5. National Security and Critical Information Infrastructure
AI has fused national security with critical information infrastructure. Energy grids, financial systems, telecommunications, and cloud platforms are now inseparable from defence capability. Data sovereignty increasingly equates to national sovereignty.
Governments respond by institutionalising AI governance frameworks. ISO/IEC 42001 provides certifiable lifecycle management, including bias audits, explainability requirements, and human oversight protocols. The NIST AI Risk Management Framework promotes structured risk identification and mitigation. The EU AI Act imposes legally binding obligations for high-risk systems, mandating human supervision and conformity assessments.
Despite differing approaches—voluntary standards, guidance frameworks, and binding regulation—these systems converge on three principles: explainability, human control, and auditability.

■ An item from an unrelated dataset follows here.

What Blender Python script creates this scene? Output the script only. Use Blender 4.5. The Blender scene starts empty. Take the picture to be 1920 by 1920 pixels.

Geopolitically, competition over compute, energy, and semiconductor supply chains has intensified. The US–China semiconductor rivalry, European energy constraints, Gulf hyperscale investments, and India’s non-aligned governance strategy illustrate how infrastructure now defines power. Control over chips and data centres may matter more than control over territory.
6. Civil Liberties and Ethical Limits
While AI enhances security, it also threatens civil rights. Facial recognition, predictive policing, and mass surveillance risk normalising continuous monitoring. Empirical evidence shows algorithmic bias disproportionately affecting minority communities, leading to wrongful arrests and discriminatory enforcement.
The problem is not only technical but institutional. Proprietary algorithms obscure reasoning, limiting judicial review and democratic accountability. Function creep—where tools expand beyond their original purpose—gradually erodes civil liberties.
Governance frameworks therefore emphasise bias testing, transparency, and human oversight. Yet technical safeguards alone are insufficient. Public legitimacy requires participatory governance and legal redress mechanisms. Security systems that sacrifice dignity ultimately undermine the societies they aim to protect.
Human dignity must remain the limiting principle of AI deployment.
7. Leadership and Strategic Implications
Technological capability alone cannot resolve these tensions. Ethical leadership becomes decisive.
Effective intelligence leaders require strategic foresight, systems literacy, and ethical courage. They must understand not only how AI functions, but how it reshapes institutions, incentives, and power relations. This calls for what may be termed Mixed Reality Leadership: integrating human judgment with algorithmic speed.
Hybrid human–machine teaming—sometimes described as the “strategic centaur” model—combines computational analysis with human accountability. AI should augment rather than replace responsibility.
Without such leadership, governance frameworks risk becoming procedural compliance rather than meaningful oversight.
8. Conclusion: Toward Systems Governance
AI has transformed intelligence from discrete activity into continuous infrastructure. Open systems democratise analysis while covert systems weaponise perception. Cyber operations accelerate beyond human reaction times. Critical infrastructure, geopolitics, and civil liberties are increasingly intertwined.
Consequently, governance must evolve from regulating individual algorithms to governing entire socio-technical systems. This requires:
transparency and auditability,
meaningful human oversight,
resilience and redundancy,
and international norms to limit escalation.
The future of intelligence will not be decided solely by technical superiority, but by the ethical and institutional frameworks that shape its use. Societies that balance innovation with accountability will maintain both security and freedom. Those that fail risk either vulnerability or authoritarian control.
In the age of algorithmic intelligence, governance—not computation—becomes the decisive strategic advantage.